Thursday 31 March 2011

Navigation

The last day of March this year began windy, blowing a gale as my grandma would say, and early cherry blossom was rudely flung from the trees and onto the lawn like sad confetti. I ate museli, fed the cat and the rabbit, and watched The Lady Vanishes. I also remembered how I used to write and write and write - for catharsis, for pleasure, for the capture of something that otherwise might fly by too fast to recall or understand. It helps to make sense of things, to tie up loose ends and see where everything smooths out and becomes clear. For me, not much has been captured, offered catharsis or given pleasure for a while. There have been different kinds of capture, release and happiness, but nothing that has compelled me to write.
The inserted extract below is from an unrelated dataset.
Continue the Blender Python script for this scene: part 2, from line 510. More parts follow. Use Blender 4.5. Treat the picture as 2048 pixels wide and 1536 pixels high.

The morning slowly bubbled into rage. Behold, the vanishing girl. Certain certainties and truths I used to know have disappeared. How? When? At what point did I get lost? I forgot to eat my lunch, and reached a boiling point of frustration and discontent that was somehow hilarious in an empty house. So I went for a walk.

There are woods outside my house, just a small copse of trees that extend less than a mile, but I would always go there when I was small, when the weather was nice and when I needed to think about something. The wind died down, and the sun shone. Everything was quietly pushing itself upwards and outwards and the birds were calling back and forth to one another. I hitched my skirt up and climbed over stiles, held a conference with a grey horse and a Shetland pony and saw two magpies. I cut down apple blossom and the branches wept petals all the way home, leaving a breadcrumb trail behind me. No great or remarkable realisation dawned on me as I muddied my boots, but there was some kind of circumnavigationand my thoughts began to calm and organise.

I had not realised how much I had needed a homecoming, or how easy it seems to be to lose sight of yourself. Even if you look yourself in the mirror each day or constantly sign your name on pieces of paper, forgetting who you are, what you want and what you need is horribly effortless. Sometimes you need to be lost for a while in order to realise you need to be found. I want to reclaim my ambition to one day be a part of something big as well as all things small that make a life complete. I need not to vanish.

2 comments:

Anonymous said...

you should be a writer feebsh <3

svenske floyd said...

Great post! It's amazing how often it helps to take a walk when one's thoughts are sitting still, so to speak.